EXERCISE PROMPT: Extract the first line through the line containing "p = G(697, 742, .1);" from the listing below, exactly as written.

COLLECTED DATA:
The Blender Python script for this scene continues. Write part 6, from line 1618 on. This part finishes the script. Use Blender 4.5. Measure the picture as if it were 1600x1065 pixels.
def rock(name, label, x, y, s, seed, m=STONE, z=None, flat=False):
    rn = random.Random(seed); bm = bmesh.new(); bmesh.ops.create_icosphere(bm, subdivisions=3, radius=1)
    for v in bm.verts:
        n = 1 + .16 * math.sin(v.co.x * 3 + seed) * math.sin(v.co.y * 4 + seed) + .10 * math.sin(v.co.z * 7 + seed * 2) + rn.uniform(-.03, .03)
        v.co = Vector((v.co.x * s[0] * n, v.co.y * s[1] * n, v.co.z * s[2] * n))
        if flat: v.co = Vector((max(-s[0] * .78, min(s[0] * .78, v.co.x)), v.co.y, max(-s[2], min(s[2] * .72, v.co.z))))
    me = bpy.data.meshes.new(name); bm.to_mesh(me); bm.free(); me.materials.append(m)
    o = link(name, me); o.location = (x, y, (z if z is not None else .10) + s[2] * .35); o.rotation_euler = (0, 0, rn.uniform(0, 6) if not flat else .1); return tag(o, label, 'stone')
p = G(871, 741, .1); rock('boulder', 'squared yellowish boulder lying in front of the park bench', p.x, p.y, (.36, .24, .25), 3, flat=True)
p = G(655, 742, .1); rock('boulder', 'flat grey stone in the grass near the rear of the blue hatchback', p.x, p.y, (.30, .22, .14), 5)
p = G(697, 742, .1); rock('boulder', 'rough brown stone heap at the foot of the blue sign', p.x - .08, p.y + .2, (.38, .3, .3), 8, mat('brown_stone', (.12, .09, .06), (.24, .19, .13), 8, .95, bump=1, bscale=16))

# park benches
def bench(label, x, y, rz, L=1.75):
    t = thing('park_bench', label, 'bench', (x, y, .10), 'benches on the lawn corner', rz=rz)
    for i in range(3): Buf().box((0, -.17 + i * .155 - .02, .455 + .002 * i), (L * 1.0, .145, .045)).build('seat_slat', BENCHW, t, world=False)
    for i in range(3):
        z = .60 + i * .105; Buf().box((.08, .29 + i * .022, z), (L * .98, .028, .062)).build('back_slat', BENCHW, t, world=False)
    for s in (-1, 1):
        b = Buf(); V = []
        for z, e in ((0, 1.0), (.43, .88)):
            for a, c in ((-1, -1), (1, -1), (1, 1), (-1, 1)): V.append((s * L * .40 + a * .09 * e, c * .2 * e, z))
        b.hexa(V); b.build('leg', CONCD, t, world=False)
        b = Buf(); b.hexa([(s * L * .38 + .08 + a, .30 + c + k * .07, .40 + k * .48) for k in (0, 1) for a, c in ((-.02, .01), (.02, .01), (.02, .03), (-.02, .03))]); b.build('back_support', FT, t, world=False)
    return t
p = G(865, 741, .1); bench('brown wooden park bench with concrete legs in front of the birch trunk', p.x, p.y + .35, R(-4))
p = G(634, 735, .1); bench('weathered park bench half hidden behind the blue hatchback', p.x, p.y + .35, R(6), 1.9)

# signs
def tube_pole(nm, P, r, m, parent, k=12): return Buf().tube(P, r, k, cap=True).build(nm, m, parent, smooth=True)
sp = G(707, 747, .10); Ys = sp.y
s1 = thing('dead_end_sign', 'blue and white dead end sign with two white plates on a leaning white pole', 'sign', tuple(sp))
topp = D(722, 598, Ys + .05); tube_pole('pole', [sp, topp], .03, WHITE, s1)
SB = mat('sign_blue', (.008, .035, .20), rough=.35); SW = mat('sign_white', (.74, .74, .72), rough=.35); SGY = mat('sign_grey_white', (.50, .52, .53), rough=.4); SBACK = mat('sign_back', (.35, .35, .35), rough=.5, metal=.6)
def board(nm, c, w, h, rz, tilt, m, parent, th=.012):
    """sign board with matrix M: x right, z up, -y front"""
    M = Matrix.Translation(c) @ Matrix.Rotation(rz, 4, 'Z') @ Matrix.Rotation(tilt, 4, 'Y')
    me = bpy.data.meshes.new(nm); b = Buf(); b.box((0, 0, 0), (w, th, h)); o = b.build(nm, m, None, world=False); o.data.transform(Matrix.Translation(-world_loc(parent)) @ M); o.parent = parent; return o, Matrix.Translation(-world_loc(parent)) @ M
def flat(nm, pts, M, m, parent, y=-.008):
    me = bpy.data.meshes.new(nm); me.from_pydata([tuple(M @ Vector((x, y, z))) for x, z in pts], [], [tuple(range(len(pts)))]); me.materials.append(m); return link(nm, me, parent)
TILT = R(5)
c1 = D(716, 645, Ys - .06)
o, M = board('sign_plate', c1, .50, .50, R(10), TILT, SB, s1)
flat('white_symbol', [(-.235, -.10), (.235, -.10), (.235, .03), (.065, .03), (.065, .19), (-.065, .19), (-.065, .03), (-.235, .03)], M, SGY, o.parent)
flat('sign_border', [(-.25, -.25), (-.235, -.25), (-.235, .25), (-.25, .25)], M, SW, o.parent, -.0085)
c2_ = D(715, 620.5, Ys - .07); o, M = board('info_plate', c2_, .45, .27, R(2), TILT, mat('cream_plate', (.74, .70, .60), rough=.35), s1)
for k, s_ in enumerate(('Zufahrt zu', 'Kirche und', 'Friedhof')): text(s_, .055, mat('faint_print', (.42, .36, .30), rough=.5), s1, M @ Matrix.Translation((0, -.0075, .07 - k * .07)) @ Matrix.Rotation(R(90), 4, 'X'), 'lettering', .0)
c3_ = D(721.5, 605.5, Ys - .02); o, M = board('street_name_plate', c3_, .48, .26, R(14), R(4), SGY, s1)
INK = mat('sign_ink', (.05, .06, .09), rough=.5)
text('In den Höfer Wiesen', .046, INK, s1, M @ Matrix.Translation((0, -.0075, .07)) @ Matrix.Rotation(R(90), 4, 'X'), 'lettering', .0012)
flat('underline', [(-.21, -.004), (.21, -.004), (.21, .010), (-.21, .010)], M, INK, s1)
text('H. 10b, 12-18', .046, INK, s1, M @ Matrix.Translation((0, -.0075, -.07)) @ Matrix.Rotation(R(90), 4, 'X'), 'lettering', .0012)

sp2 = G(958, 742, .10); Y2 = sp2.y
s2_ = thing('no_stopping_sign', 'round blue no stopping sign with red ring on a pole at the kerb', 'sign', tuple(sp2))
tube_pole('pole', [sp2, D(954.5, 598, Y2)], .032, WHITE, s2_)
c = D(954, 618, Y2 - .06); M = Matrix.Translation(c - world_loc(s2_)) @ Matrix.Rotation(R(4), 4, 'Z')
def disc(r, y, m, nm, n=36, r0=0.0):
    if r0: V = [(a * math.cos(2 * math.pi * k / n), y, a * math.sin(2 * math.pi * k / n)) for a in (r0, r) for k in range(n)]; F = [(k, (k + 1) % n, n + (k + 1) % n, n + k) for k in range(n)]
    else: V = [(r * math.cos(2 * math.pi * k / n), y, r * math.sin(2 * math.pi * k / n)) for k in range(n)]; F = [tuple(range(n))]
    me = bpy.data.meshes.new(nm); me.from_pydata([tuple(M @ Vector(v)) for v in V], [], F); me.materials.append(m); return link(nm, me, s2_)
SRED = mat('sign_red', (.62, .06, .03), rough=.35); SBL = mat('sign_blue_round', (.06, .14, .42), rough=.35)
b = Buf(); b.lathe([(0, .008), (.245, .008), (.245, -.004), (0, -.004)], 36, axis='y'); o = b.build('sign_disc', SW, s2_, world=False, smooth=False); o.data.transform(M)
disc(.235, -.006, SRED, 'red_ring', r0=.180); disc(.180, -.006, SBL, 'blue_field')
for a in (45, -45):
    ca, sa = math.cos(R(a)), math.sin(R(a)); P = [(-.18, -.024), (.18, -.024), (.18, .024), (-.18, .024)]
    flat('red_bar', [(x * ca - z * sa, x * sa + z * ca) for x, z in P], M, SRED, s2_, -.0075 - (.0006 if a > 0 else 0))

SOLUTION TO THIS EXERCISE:
The Blender Python script for this scene continues. Write part 6, from line 1618 on. This part finishes the script. Use Blender 4.5. Measure the picture as if it were 1600x1065 pixels.
def rock(name, label, x, y, s, seed, m=STONE, z=None, flat=False):
    rn = random.Random(seed); bm = bmesh.new(); bmesh.ops.create_icosphere(bm, subdivisions=3, radius=1)
    for v in bm.verts:
        n = 1 + .16 * math.sin(v.co.x * 3 + seed) * math.sin(v.co.y * 4 + seed) + .10 * math.sin(v.co.z * 7 + seed * 2) + rn.uniform(-.03, .03)
        v.co = Vector((v.co.x * s[0] * n, v.co.y * s[1] * n, v.co.z * s[2] * n))
        if flat: v.co = Vector((max(-s[0] * .78, min(s[0] * .78, v.co.x)), v.co.y, max(-s[2], min(s[2] * .72, v.co.z))))
    me = bpy.data.meshes.new(name); bm.to_mesh(me); bm.free(); me.materials.append(m)
    o = link(name, me); o.location = (x, y, (z if z is not None else .10) + s[2] * .35); o.rotation_euler = (0, 0, rn.uniform(0, 6) if not flat else .1); return tag(o, label, 'stone')
p = G(871, 741, .1); rock('boulder', 'squared yellowish boulder lying in front of the park bench', p.x, p.y, (.36, .24, .25), 3, flat=True)
p = G(655, 742, .1); rock('boulder', 'flat grey stone in the grass near the rear of the blue hatchback', p.x, p.y, (.30, .22, .14), 5)
p = G(697, 742, .1); rock('boulder', 'rough brown stone heap at the foot of the blue sign', p.x - .08, p.y + .2, (.38, .3, .3), 8, mat('brown_stone', (.12, .09, .06), (.24, .19, .13), 8, .95, bump=1, bscale=16))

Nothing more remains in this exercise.